Wpis z mikrobloga

#miud #grzybobranie

Będą na grzybobraniu w moim podmiejskim lasku natknąłem się na dorodnego koźlaka. Niestety obok niego leżała sporych rozmiarów kupa ludzka (był też papier). Lasek ten jest dosyć mocno zanieczyszczony przez okoliczny margines, który obrał go sobie za miejsce libacji alkoholowych, jednak da się w nim znaleźć duże okazy (grzybów, nie meneli) .

Zastanawiałem się chwilę nad tym, czy mimo wszystko wziąć koźlaka czy nie, gdy w pewnym momencie zaczął się od pochylać w kierunku odchodów po czym po prostu "wchłonął" kawałek kupy przez dolną część kapelusza. Wszystko rozegrało się w ciągu kilku minut na moich oczach.
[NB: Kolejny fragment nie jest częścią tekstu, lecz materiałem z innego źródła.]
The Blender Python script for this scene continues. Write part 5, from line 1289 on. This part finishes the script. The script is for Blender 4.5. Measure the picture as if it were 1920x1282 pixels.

Bardzo mnie to zszokowało i obrzydziło i zastanawiam się, czy tylko koźlaki konsumują odchody ludzkie i zwierzęce czy może robią to wszystkie grzyby. Dodam, że od tego feralnego wydarzenia nie zbierałem ani jadłem grzybów z wiadomych względów higieniczno-estetycznych (kiedyś uwielbiałem i jedno i drugie).

Byłbym ogromnie wdzięczny gdyby któryś z forumowiczów mógłby rozwiać moje wątpliwości.